▶ RECORDED DATA:
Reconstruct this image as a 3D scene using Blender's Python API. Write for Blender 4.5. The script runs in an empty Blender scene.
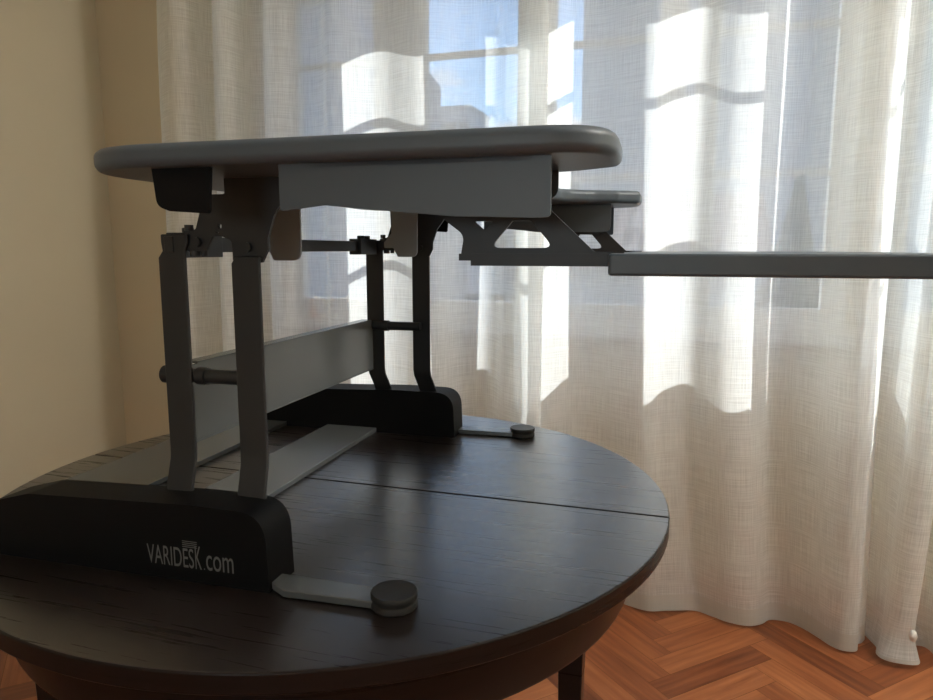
import bpy, bmesh, math, random
from mathutils import Vector, Matrix
from mathutils.geometry import tessellate_polygon
random.seed(7)
sc = bpy.context.scene
CEIL_FILL = 15
FLOOR_FILL = 2.2
COL = sc.collection
R = math.radians

# ------------------------------------------------------------------ helpers
def link(o, parent=None):
    COL.objects.link(o)
    if parent: o.parent = parent
    return o
def obj(name, bm, mat, parent=None, smooth=False, bevel=0, seg=2):
    me = bpy.data.meshes.new(name)
    bmesh.ops.recalc_face_normals(bm, faces=bm.faces[:])
    bm.to_mesh(me); bm.free()
    me.materials.append(mat)
    if smooth or bevel:
        for p in me.polygons: p.use_smooth = True
    o = link(bpy.data.objects.new(name, me), parent)
    if bevel:
        b = o.modifiers.new('bevel', 'BEVEL'); b.width = bevel; b.segments = seg
        b.limit_method = 'ANGLE'; b.angle_limit = R(40); b.harden_normals = True
    elif smooth:
        me.shade_smooth()
    return o
def smooth_by_angle(o, deg=35):
    o.data.set_sharp_from_angle(angle=R(deg))
def thing(name, label, cat, loc=(0, 0, 0), rz=0, group=None):
    o = bpy.data.objects.new(name, None); link(o)
    o.empty_display_size = .05
    o.location = loc; o.rotation_euler = (0, 0, rz)
    o['label'] = label; o['category'] = cat
    if group: o['group'] = group
    return o
def tag(o, label, cat, group=None, kind=None):
    o['label'] = label; o['category'] = cat
    if group: o['group'] = group
    if kind: o['kind'] = kind
    return o
def struct(name, bm, m, parent=None, **k):
    o = obj(name, bm, m, parent, **k)
    if not parent: o['kind'] = 'structure'
    return o
def box(bm, x0, x1, y0, y1, z0, z1):
    v = [bm.verts.new((x, y, z)) for z in (z0, z1) for y in (y0, y1) for x in (x0, x1)]
    for f in ((0, 1, 3, 2), (4, 6, 7, 5), (0, 4, 5, 1), (2, 3, 7, 6), (0, 2, 6, 4), (1, 5, 7, 3)):
        bm.faces.new([v[i] for i in f])
    return bm
def B(*a):
    return box(bmesh.new(), *a)
def cyl(bm, p0, p1, r0, r1=None, n=20, cap=True):
    p0 = Vector(p0); p1 = Vector(p1); r1 = r0 if r1 is None else r1
    d = (p1 - p0).normalized(); a = d.orthogonal().normalized(); b = d.cross(a)
    A = []; C = []
    for i in range(n):
        t = 2 * math.pi * i / n; u = a * math.cos(t) + b * math.sin(t)
        A.append(bm.verts.new(p0 + u * r0)); C.append(bm.verts.new(p1 + u * r1))
    for i in range(n):
        bm.faces.new((A[i], A[(i + 1) % n], C[(i + 1) % n], C[i]))
    if cap: bm.faces.new(A[::-1]); bm.faces.new(C)
    return bm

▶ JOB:
Restate each line from the start of the listing through the line bearing "R = math.radians" word for word. Drop the pictures.

▶ WRITTEN REPLY:
Reconstruct this image as a 3D scene using Blender's Python API. Write for Blender 4.5. The script runs in an empty Blender scene.
import bpy, bmesh, math, random
from mathutils import Vector, Matrix
from mathutils.geometry import tessellate_polygon
random.seed(7)
sc = bpy.context.scene
CEIL_FILL = 15
FLOOR_FILL = 2.2
COL = sc.collection
R = math.radians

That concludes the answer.